Ultimately, she said, the near-breakdown brought about an artistic breakthrough that helped shape the music on her third album and her edgier stage persona.

Billboard magazine, in its review of “As I Am,” said Keys “takes a step closer toward the soul revival popularised by John Legend, with full band arrangements and bright horn hooks, only occasionally falling back into the piano/melisma combination that drove the singles off her first two albums.” Keys has always prided herself on being in control of her career and music, producing her records and writing songs, but ironically, she was able to push herself more on the new album by giving up some of that control, she said.

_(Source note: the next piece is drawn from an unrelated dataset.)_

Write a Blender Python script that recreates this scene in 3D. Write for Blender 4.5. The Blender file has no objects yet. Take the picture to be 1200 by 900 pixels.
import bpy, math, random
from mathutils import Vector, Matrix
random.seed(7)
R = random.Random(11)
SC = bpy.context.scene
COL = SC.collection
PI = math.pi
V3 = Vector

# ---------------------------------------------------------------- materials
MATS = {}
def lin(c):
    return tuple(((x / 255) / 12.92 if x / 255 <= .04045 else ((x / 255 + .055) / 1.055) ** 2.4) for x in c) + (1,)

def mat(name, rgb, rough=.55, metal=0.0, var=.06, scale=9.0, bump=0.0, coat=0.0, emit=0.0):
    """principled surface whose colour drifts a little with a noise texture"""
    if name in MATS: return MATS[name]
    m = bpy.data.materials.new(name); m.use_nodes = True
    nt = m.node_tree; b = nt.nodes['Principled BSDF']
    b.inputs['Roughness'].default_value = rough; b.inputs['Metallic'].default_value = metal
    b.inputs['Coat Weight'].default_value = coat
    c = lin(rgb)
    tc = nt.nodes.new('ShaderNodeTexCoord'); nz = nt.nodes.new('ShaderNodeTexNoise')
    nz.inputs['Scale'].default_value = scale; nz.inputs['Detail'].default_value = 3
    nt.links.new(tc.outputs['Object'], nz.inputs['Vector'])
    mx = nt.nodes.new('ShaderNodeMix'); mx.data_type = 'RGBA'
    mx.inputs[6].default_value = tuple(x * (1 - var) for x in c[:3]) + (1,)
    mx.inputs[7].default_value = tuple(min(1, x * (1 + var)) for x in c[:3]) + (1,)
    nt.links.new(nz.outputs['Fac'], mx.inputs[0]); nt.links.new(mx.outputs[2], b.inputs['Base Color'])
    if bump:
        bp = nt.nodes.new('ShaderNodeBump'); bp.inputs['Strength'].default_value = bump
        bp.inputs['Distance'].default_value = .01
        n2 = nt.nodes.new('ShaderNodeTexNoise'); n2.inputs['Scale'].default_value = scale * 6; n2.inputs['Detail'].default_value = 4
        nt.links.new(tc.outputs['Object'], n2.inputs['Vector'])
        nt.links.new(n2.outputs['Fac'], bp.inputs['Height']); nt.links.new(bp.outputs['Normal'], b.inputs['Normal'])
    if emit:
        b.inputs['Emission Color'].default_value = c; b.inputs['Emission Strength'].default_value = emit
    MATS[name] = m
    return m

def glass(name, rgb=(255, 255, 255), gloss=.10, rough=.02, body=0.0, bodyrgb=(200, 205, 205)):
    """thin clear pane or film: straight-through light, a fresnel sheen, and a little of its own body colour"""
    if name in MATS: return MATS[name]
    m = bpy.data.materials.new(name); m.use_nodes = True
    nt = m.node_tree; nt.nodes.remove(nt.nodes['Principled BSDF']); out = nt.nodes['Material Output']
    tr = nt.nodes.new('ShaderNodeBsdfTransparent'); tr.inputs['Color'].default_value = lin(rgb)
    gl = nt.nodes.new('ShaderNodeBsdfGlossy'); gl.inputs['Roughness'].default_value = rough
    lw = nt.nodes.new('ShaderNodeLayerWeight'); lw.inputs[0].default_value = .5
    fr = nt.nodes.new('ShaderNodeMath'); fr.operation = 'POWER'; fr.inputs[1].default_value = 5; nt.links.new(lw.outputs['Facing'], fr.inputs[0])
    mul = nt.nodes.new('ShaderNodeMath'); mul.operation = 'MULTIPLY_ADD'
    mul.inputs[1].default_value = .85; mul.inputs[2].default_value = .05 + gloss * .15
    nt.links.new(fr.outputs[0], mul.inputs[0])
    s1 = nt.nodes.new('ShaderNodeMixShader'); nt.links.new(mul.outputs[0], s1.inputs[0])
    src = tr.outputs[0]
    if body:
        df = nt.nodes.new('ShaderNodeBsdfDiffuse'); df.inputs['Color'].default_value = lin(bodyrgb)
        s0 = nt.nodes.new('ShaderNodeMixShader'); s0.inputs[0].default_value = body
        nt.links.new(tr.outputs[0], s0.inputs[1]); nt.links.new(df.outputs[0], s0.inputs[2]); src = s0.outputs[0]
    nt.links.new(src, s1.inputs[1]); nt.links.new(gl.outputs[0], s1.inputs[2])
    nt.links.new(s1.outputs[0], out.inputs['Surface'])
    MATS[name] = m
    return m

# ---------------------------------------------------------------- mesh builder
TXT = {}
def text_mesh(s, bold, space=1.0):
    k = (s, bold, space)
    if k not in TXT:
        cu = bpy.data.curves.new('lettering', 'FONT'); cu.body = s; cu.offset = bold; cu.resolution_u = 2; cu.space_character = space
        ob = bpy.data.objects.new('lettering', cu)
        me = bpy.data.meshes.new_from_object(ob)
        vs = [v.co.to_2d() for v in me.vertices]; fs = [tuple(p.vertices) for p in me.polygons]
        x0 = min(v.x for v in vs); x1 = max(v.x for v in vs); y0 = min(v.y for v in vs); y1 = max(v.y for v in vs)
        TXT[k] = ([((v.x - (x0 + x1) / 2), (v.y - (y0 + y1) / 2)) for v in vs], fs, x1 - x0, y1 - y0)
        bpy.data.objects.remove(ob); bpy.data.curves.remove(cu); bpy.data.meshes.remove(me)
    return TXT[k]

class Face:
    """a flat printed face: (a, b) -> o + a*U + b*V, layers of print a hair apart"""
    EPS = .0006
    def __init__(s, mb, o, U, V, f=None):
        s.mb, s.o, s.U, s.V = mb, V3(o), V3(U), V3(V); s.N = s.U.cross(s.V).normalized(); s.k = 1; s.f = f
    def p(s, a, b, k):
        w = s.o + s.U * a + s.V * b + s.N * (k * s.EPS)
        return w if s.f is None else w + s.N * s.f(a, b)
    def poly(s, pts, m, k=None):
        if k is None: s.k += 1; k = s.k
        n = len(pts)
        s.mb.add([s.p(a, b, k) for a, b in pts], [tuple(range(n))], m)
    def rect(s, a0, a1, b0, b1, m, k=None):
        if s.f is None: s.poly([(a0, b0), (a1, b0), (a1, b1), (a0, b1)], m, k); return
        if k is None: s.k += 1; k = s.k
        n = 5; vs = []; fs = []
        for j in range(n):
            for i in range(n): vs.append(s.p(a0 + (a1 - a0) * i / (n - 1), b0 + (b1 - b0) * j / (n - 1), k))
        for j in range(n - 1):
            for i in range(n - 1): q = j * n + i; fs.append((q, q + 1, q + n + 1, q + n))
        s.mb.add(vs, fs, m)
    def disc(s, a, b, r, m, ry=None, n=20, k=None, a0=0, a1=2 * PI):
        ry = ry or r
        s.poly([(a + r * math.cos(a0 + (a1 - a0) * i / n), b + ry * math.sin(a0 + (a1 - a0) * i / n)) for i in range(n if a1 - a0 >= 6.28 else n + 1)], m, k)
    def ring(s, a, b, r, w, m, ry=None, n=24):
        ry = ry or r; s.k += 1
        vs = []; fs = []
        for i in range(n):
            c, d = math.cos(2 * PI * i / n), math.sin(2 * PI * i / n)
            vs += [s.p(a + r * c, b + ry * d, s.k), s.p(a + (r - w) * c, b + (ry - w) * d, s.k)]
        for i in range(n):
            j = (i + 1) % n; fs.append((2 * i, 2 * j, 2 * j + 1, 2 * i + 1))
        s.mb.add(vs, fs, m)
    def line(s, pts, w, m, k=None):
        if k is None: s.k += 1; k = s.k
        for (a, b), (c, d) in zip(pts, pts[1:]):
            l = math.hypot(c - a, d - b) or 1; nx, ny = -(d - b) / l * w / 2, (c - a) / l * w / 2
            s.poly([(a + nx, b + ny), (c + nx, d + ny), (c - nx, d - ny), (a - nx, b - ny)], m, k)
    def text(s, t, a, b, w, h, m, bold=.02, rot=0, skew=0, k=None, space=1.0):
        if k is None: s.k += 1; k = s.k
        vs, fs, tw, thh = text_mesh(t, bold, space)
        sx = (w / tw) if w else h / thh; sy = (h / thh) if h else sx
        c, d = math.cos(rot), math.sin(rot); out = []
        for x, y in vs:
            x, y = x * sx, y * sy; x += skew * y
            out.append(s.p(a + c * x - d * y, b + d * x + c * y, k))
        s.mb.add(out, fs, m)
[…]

“I purposely didn’t have such a kind of controlling approach about it and I allowed the music to flow,” she said. “I’ve come more into my own, and really, with experience comes confidence and a little bit more of awareness of how I would like to do it, having learned from the past.” She added that she is anxious to experiment even more and wants to work with rock acts like the White Stripes, Green Day, U2 or Coldplay.

“Things that are not quite of the same world, or so you think,” she said, “but when you put them together it’s just really interesting.”